Virgile Dumez of Allo-Ciné, reviewing Bride of Frankenstein, writes, “Wandering like ghosts in giant castles, through foggy cemeteries and down into cobwebbed crypts, the characters are all seeking love or some form of recognition, only to find death and incomprehensionThe Bride of Frankenstein remains the undisputed masterpiece of Universal Studios… (and) a major masterpiece of gothic cinema”.

Another James Whale classic, The Invisible Man (1933) gets its French theatrical re-release in August.


The films are distributed by Carlotta Films of Paris.

A follow-up: More reviews of the French re-release.


July 1, 2008

Teenage Frankenstein Meets Teenage Werewolf


On this day, half a century ago, in the very busy Frankenstein year of 1958, American International Pictures released How To Make a Monster.

In retrospect, the film plays like a fond farewell to the AIP era of teen-centric monster movies, reuniting its Teenage Werewolf and Frankenstein in a fourth-wall skirting story about a Hollywood studio closing down its horror movie department.

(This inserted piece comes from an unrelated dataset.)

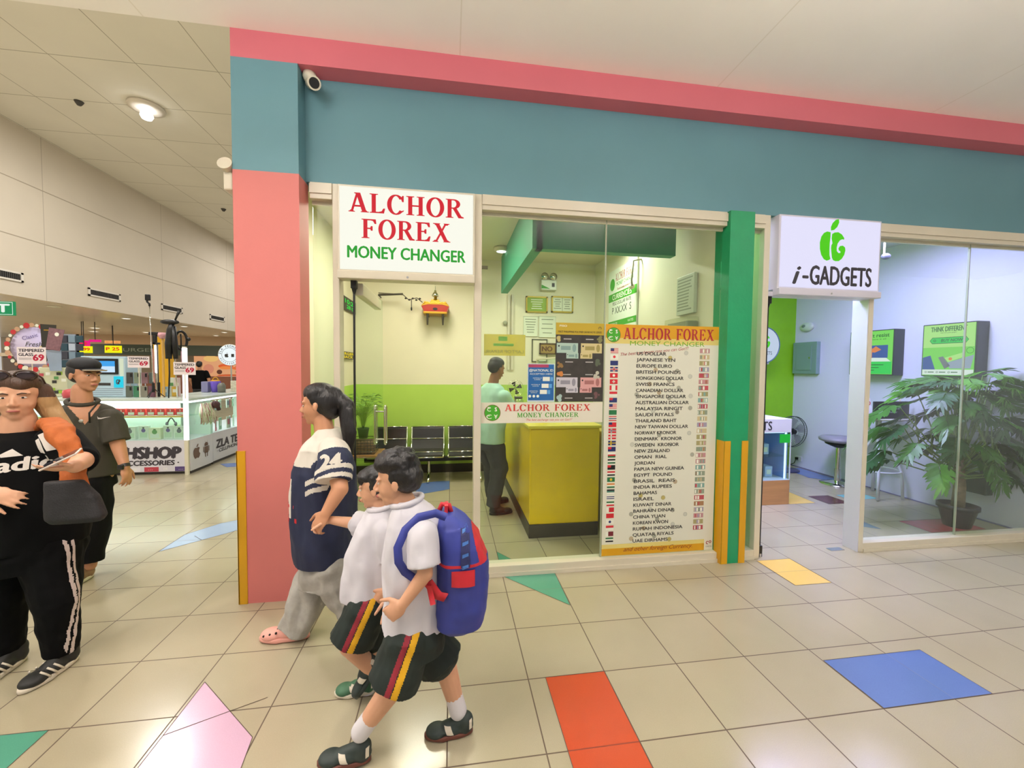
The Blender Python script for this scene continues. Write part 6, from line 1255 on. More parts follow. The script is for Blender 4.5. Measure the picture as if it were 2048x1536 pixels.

In fact, AIP would soon abandon its drive-in roots for the comparatively rarified air of the Poe-Corman-Price gothics.

Muscle-bound Gary Conway returns as the scramble-faced Teenage Frankenstein and Gary Clarke steps in as the dog-nose lycanthrope, replacing the original Teenage Werewolf, Michael Landon, who wanted to move on to more serious fare. An earnest Robert H. Harris plays a mad makeup man who uses drugged cosmetics and hypnosis to zombify his young monster actors into killing studio suits. For its blazing climax, the film abruptly switches from black & white to full color, a trick first used to good effect in I Was a Teenage Frankenstein (1957). Ten brisk minutes of color footage was sufficient for the producers to advertise “Ghastly Ghouls in Flaming Color!” on the film’s garish posters.

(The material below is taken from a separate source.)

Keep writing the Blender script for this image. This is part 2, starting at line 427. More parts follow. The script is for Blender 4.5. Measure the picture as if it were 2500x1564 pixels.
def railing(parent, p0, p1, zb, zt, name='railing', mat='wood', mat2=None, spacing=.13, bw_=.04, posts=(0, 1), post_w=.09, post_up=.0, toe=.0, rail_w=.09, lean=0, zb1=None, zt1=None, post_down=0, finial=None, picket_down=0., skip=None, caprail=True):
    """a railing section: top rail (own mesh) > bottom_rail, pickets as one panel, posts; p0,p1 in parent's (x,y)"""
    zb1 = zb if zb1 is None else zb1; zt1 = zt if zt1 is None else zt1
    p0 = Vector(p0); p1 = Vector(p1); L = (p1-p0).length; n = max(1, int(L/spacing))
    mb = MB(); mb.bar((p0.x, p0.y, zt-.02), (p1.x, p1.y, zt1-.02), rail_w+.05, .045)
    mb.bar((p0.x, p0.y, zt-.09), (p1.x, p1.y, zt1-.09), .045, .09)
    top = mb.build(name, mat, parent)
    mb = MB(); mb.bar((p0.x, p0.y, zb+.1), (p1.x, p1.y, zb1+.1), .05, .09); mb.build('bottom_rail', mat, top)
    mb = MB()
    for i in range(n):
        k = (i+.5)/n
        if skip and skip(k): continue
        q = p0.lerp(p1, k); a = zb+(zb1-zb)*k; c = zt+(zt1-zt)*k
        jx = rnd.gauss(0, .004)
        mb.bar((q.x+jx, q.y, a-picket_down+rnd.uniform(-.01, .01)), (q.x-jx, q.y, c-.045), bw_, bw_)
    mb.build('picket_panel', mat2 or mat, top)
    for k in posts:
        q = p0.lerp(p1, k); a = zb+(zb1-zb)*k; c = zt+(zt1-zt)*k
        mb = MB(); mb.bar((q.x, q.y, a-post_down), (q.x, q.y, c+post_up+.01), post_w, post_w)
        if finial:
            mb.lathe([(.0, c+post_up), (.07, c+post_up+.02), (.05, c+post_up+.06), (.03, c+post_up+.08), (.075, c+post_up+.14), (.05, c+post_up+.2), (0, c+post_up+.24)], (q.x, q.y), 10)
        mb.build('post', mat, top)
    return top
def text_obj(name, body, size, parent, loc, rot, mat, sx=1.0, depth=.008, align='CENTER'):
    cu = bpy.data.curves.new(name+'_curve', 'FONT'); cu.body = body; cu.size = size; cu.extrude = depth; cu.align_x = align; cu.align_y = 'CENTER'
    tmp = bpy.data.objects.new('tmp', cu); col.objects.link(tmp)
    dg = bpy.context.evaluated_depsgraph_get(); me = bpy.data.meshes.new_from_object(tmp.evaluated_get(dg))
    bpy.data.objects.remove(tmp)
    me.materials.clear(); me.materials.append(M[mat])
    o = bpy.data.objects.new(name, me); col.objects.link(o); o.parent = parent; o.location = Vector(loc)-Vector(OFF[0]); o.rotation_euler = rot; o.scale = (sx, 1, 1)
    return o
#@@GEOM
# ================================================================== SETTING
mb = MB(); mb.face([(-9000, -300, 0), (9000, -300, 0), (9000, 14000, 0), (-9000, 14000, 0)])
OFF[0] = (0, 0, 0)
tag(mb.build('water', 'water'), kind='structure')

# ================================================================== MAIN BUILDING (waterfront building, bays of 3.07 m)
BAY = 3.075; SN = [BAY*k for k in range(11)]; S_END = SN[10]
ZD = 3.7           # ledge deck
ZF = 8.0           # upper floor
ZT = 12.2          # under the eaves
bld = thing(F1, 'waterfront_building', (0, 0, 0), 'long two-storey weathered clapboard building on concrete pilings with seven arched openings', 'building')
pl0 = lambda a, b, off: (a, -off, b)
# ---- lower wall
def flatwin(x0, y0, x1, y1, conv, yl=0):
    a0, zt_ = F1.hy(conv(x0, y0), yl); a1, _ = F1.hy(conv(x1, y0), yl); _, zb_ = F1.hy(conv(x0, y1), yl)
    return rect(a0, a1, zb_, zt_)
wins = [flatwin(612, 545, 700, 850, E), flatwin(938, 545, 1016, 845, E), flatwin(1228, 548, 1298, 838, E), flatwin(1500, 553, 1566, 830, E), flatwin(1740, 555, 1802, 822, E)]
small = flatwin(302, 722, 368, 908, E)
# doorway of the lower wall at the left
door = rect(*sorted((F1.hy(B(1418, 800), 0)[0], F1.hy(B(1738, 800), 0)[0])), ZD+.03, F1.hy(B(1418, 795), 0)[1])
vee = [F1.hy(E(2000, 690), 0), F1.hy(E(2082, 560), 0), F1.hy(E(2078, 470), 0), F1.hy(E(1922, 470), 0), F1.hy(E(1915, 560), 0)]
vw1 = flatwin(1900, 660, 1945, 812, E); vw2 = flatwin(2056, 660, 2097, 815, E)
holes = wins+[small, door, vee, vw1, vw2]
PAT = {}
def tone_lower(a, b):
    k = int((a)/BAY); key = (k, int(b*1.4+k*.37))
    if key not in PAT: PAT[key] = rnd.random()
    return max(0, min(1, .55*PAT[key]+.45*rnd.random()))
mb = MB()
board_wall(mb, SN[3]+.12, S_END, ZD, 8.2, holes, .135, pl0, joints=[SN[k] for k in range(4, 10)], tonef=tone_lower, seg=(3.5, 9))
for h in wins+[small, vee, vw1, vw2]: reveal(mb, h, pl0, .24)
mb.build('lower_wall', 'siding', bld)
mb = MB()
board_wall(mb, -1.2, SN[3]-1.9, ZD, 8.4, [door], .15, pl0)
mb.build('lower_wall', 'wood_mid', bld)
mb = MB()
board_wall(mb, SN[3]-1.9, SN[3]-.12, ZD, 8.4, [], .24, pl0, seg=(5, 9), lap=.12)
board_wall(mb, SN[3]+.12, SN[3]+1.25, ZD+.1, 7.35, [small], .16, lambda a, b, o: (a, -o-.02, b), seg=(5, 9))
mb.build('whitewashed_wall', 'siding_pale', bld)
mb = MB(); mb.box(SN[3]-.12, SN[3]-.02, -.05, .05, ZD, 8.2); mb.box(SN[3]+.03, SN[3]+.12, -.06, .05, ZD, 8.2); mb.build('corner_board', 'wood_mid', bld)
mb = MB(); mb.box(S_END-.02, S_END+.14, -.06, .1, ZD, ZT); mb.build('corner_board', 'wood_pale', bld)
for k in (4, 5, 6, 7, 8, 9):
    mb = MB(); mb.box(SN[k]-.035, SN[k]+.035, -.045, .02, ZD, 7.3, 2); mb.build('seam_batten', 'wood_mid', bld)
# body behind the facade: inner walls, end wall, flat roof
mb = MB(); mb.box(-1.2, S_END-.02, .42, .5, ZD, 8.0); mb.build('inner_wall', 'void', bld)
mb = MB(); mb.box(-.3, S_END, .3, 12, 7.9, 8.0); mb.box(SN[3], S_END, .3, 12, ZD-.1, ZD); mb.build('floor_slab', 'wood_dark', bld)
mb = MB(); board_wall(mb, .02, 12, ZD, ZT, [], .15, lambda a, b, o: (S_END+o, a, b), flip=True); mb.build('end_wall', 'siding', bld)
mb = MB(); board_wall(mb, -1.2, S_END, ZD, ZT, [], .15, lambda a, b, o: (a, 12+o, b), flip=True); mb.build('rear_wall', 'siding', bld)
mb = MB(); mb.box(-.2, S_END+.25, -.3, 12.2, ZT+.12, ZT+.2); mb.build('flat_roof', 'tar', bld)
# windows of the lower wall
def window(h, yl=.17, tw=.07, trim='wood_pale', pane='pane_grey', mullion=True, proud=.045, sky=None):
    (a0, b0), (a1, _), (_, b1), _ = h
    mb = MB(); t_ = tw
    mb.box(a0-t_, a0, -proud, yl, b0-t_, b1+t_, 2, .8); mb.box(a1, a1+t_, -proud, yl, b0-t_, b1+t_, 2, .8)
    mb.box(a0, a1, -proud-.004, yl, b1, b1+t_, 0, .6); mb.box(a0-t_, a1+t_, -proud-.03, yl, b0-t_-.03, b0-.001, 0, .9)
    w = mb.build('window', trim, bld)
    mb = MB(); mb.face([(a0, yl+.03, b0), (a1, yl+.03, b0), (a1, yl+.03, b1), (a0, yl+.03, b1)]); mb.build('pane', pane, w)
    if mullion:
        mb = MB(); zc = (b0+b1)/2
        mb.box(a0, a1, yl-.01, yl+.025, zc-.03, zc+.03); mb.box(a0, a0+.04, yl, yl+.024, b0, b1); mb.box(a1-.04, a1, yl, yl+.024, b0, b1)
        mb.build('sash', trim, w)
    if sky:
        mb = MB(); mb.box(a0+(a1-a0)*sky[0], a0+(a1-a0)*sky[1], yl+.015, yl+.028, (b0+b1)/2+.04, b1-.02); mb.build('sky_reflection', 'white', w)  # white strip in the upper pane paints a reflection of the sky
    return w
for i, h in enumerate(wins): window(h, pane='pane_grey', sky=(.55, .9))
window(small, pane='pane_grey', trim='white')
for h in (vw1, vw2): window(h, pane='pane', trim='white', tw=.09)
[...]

It was truly the end of an era as the final fire scene sacrifices the monster masks — mostly the work of the great Paul Blaisdell — used in celebrated Fifties AIP horrors like The She Creature and The Invasion of the Saucer Men.

How To Make a Monster was remade, in name only, in 2001.


There’s an excellent website devoted to producer Herman Cohen, featuring posters, lobby cards and behind-the-scenes stills from his movies, including How To Make a Monster. Here's the trailer for the film.

Here’s a link to a good interview, conducted by Tom Weaver, where Cohen discusses this film.

Ray Young, on the Flickhead blog, reflected on director Herbert L. Strock and the film’s possible gay subtext.

The film is available on DVD, backed with another Cohen/Strock collaboration, Blood of Dracula (1957).